▸ EXERCISE INSTRUCTIONS: Copy out each line below exactly as it appears.
═════ RAW DATA
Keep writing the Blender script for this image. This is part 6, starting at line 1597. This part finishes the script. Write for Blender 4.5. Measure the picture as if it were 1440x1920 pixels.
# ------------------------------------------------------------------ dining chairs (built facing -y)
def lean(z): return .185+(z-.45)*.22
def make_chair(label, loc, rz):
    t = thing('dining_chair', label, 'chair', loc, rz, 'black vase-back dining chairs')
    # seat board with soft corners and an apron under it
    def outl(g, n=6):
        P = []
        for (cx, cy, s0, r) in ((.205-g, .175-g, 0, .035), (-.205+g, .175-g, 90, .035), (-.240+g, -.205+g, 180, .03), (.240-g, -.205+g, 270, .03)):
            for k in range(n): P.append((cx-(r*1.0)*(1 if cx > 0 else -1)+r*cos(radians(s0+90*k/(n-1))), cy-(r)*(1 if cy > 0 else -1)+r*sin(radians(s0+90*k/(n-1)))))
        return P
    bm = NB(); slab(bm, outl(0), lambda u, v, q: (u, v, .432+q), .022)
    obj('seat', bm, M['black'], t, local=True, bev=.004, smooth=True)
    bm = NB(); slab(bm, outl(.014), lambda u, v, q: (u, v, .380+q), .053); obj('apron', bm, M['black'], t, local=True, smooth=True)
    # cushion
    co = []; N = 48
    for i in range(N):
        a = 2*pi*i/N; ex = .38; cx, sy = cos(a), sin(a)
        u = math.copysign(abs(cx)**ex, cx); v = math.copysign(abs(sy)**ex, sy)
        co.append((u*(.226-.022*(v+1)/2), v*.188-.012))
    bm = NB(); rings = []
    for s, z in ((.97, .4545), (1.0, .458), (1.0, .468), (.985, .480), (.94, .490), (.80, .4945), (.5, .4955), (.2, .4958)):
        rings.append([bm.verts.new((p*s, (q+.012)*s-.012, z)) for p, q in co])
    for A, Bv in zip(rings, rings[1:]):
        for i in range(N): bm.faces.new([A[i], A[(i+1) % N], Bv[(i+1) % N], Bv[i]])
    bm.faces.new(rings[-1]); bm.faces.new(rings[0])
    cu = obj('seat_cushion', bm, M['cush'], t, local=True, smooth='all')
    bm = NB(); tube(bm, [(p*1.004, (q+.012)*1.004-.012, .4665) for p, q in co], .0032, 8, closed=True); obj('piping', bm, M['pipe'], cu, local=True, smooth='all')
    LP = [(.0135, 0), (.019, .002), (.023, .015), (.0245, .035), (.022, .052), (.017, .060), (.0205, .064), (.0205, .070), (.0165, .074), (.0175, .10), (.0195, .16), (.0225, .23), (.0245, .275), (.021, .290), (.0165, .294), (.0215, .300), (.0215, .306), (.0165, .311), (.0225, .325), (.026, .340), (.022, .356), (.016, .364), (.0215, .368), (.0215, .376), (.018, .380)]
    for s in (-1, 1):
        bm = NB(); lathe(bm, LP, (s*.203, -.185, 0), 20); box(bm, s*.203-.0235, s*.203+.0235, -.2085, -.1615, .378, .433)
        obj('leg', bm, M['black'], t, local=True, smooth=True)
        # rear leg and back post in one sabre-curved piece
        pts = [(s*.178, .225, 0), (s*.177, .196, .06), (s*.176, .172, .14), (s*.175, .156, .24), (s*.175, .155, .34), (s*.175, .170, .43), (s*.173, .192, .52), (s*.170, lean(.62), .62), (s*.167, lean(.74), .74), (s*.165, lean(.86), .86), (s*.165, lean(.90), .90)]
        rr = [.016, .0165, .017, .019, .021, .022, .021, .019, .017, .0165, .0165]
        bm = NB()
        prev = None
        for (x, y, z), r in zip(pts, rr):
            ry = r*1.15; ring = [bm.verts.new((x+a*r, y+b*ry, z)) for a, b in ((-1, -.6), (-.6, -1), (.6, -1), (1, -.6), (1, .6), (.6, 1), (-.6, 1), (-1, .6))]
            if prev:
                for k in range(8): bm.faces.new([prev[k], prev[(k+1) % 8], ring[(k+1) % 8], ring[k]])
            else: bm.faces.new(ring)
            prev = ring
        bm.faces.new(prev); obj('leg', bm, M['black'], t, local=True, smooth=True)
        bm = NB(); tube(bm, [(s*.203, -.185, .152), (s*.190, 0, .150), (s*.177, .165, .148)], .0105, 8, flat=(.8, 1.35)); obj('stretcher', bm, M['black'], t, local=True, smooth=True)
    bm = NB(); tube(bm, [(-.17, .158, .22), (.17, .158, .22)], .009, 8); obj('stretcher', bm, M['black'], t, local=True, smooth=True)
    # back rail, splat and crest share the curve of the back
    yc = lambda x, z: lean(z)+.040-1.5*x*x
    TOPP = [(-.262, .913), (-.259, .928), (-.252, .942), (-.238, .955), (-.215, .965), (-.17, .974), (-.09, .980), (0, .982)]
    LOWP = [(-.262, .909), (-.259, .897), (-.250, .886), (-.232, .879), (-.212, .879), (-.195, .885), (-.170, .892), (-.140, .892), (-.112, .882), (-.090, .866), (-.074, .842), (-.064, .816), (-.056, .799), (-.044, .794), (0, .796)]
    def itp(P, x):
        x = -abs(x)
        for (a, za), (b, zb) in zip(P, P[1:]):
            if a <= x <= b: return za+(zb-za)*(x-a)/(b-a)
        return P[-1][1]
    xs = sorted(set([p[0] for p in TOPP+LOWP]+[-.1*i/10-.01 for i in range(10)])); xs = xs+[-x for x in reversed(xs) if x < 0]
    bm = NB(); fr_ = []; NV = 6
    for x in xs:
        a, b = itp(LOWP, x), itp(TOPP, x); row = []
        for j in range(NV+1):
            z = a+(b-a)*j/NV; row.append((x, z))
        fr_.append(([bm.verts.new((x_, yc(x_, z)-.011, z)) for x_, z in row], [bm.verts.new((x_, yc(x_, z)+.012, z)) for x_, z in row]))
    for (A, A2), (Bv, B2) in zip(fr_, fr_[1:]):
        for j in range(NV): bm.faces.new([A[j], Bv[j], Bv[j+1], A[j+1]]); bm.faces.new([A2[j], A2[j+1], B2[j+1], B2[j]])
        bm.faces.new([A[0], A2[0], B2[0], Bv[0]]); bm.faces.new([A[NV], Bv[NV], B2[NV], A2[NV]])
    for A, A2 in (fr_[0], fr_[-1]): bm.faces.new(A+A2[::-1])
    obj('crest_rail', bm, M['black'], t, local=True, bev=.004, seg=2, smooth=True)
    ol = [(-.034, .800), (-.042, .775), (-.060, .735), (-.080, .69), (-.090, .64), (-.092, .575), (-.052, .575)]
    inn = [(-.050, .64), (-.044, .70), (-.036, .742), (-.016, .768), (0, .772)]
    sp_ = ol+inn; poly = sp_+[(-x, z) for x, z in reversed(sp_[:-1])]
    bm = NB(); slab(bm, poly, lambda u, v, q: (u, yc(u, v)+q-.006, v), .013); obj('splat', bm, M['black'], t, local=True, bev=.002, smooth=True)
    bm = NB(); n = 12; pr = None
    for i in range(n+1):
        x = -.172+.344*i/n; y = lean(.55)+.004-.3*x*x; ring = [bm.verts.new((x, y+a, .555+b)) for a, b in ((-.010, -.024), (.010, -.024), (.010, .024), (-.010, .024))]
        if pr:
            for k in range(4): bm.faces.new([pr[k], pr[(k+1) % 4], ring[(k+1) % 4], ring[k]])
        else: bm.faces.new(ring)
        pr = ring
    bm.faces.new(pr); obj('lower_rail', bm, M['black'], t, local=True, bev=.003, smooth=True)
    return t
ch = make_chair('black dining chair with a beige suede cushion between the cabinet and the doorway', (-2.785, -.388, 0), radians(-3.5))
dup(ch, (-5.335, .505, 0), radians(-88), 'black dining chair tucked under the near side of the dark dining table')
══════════
▸ FINISHED TASK:
Keep writing the Blender script for this image. This is part 6, starting at line 1597. This part finishes the script. Write for Blender 4.5. Measure the picture as if it were 1440x1920 pixels.
# ------------------------------------------------------------------ dining chairs (built facing -y)
def lean(z): return .185+(z-.45)*.22
def make_chair(label, loc, rz):
    t = thing('dining_chair', label, 'chair', loc, rz, 'black vase-back dining chairs')
    # seat board with soft corners and an apron under it
    def outl(g, n=6):
        P = []
        for (cx, cy, s0, r) in ((.205-g, .175-g, 0, .035), (-.205+g, .175-g, 90, .035), (-.240+g, -.205+g, 180, .03), (.240-g, -.205+g, 270, .03)):
            for k in range(n): P.append((cx-(r*1.0)*(1 if cx > 0 else -1)+r*cos(radians(s0+90*k/(n-1))), cy-(r)*(1 if cy > 0 else -1)+r*sin(radians(s0+90*k/(n-1)))))
        return P
    bm = NB(); slab(bm, outl(0), lambda u, v, q: (u, v, .432+q), .022)
    obj('seat', bm, M['black'], t, local=True, bev=.004, smooth=True)
    bm = NB(); slab(bm, outl(.014), lambda u, v, q: (u, v, .380+q), .053); obj('apron', bm, M['black'], t, local=True, smooth=True)
    # cushion
    co = []; N = 48
    for i in range(N):
        a = 2*pi*i/N; ex = .38; cx, sy = cos(a), sin(a)
        u = math.copysign(abs(cx)**ex, cx); v = math.copysign(abs(sy)**ex, sy)
        co.append((u*(.226-.022*(v+1)/2), v*.188-.012))
    bm = NB(); rings = []
    for s, z in ((.97, .4545), (1.0, .458), (1.0, .468), (.985, .480), (.94, .490), (.80, .4945), (.5, .4955), (.2, .4958)):
        rings.append([bm.verts.new((p*s, (q+.012)*s-.012, z)) for p, q in co])
    for A, Bv in zip(rings, rings[1:]):
        for i in range(N): bm.faces.new([A[i], A[(i+1) % N], Bv[(i+1) % N], Bv[i]])
    bm.faces.new(rings[-1]); bm.faces.new(rings[0])
    cu = obj('seat_cushion', bm, M['cush'], t, local=True, smooth='all')
    bm = NB(); tube(bm, [(p*1.004, (q+.012)*1.004-.012, .4665) for p, q in co], .0032, 8, closed=True); obj('piping', bm, M['pipe'], cu, local=True, smooth='all')
    LP = [(.0135, 0), (.019, .002), (.023, .015), (.0245, .035), (.022, .052), (.017, .060), (.0205, .064), (.0205, .070), (.0165, .074), (.0175, .10), (.0195, .16), (.0225, .23), (.0245, .275), (.021, .290), (.0165, .294), (.0215, .300), (.0215, .306), (.0165, .311), (.0225, .325), (.026, .340), (.022, .356), (.016, .364), (.0215, .368), (.0215, .376), (.018, .380)]
    for s in (-1, 1):
        bm = NB(); lathe(bm, LP, (s*.203, -.185, 0), 20); box(bm, s*.203-.0235, s*.203+.0235, -.2085, -.1615, .378, .433)
        obj('leg', bm, M['black'], t, local=True, smooth=True)
        # rear leg and back post in one sabre-curved piece
        pts = [(s*.178, .225, 0), (s*.177, .196, .06), (s*.176, .172, .14), (s*.175, .156, .24), (s*.175, .155, .34), (s*.175, .170, .43), (s*.173, .192, .52), (s*.170, lean(.62), .62), (s*.167, lean(.74), .74), (s*.165, lean(.86), .86), (s*.165, lean(.90), .90)]
        rr = [.016, .0165, .017, .019, .021, .022, .021, .019, .017, .0165, .0165]
        bm = NB()
        prev = None
        for (x, y, z), r in zip(pts, rr):
            ry = r*1.15; ring = [bm.verts.new((x+a*r, y+b*ry, z)) for a, b in ((-1, -.6), (-.6, -1), (.6, -1), (1, -.6), (1, .6), (.6, 1), (-.6, 1), (-1, .6))]
            if prev:
                for k in range(8): bm.faces.new([prev[k], prev[(k+1) % 8], ring[(k+1) % 8], ring[k]])
            else: bm.faces.new(ring)
            prev = ring
        bm.faces.new(prev); obj('leg', bm, M['black'], t, local=True, smooth=True)
        bm = NB(); tube(bm, [(s*.203, -.185, .152), (s*.190, 0, .150), (s*.177, .165, .148)], .0105, 8, flat=(.8, 1.35)); obj('stretcher', bm, M['black'], t, local=True, smooth=True)
    bm = NB(); tube(bm, [(-.17, .158, .22), (.17, .158, .22)], .009, 8); obj('stretcher', bm, M['black'], t, local=True, smooth=True)
    # back rail, splat and crest share the curve of the back
    yc = lambda x, z: lean(z)+.040-1.5*x*x
    TOPP = [(-.262, .913), (-.259, .928), (-.252, .942), (-.238, .955), (-.215, .965), (-.17, .974), (-.09, .980), (0, .982)]
    LOWP = [(-.262, .909), (-.259, .897), (-.250, .886), (-.232, .879), (-.212, .879), (-.195, .885), (-.170, .892), (-.140, .892), (-.112, .882), (-.090, .866), (-.074, .842), (-.064, .816), (-.056, .799), (-.044, .794), (0, .796)]
    def itp(P, x):
        x = -abs(x)
        for (a, za), (b, zb) in zip(P, P[1:]):
            if a <= x <= b: return za+(zb-za)*(x-a)/(b-a)
        return P[-1][1]
    xs = sorted(set([p[0] for p in TOPP+LOWP]+[-.1*i/10-.01 for i in range(10)])); xs = xs+[-x for x in reversed(xs) if x < 0]
    bm = NB(); fr_ = []; NV = 6
    for x in xs:
        a, b = itp(LOWP, x), itp(TOPP, x); row = []
        for j in range(NV+1):
            z = a+(b-a)*j/NV; row.append((x, z))
        fr_.append(([bm.verts.new((x_, yc(x_, z)-.011, z)) for x_, z in row], [bm.verts.new((x_, yc(x_, z)+.012, z)) for x_, z in row]))
    for (A, A2), (Bv, B2) in zip(fr_, fr_[1:]):
        for j in range(NV): bm.faces.new([A[j], Bv[j], Bv[j+1], A[j+1]]); bm.faces.new([A2[j], A2[j+1], B2[j+1], B2[j]])
        bm.faces.new([A[0], A2[0], B2[0], Bv[0]]); bm.faces.new([A[NV], Bv[NV], B2[NV], A2[NV]])
    for A, A2 in (fr_[0], fr_[-1]): bm.faces.new(A+A2[::-1])
    obj('crest_rail', bm, M['black'], t, local=True, bev=.004, seg=2, smooth=True)
    ol = [(-.034, .800), (-.042, .775), (-.060, .735), (-.080, .69), (-.090, .64), (-.092, .575), (-.052, .575)]
    inn = [(-.050, .64), (-.044, .70), (-.036, .742), (-.016, .768), (0, .772)]
    sp_ = ol+inn; poly = sp_+[(-x, z) for x, z in reversed(sp_[:-1])]
    bm = NB(); slab(bm, poly, lambda u, v, q: (u, yc(u, v)+q-.006, v), .013); obj('splat', bm, M['black'], t, local=True, bev=.002, smooth=True)
    bm = NB(); n = 12; pr = None
    for i in range(n+1):
        x = -.172+.344*i/n; y = lean(.55)+.004-.3*x*x; ring = [bm.verts.new((x, y+a, .555+b)) for a, b in ((-.010, -.024), (.010, -.024), (.010, .024), (-.010, .024))]
        if pr:
            for k in range(4): bm.faces.new([pr[k], pr[(k+1) % 4], ring[(k+1) % 4], ring[k]])
        else: bm.faces.new(ring)
        pr = ring
    bm.faces.new(pr); obj('lower_rail', bm, M['black'], t, local=True, bev=.003, smooth=True)
    return t
ch = make_chair('black dining chair with a beige suede cushion between the cabinet and the doorway', (-2.785, -.388, 0), radians(-3.5))
dup(ch, (-5.335, .505, 0), radians(-88), 'black dining chair tucked under the near side of the dark dining table')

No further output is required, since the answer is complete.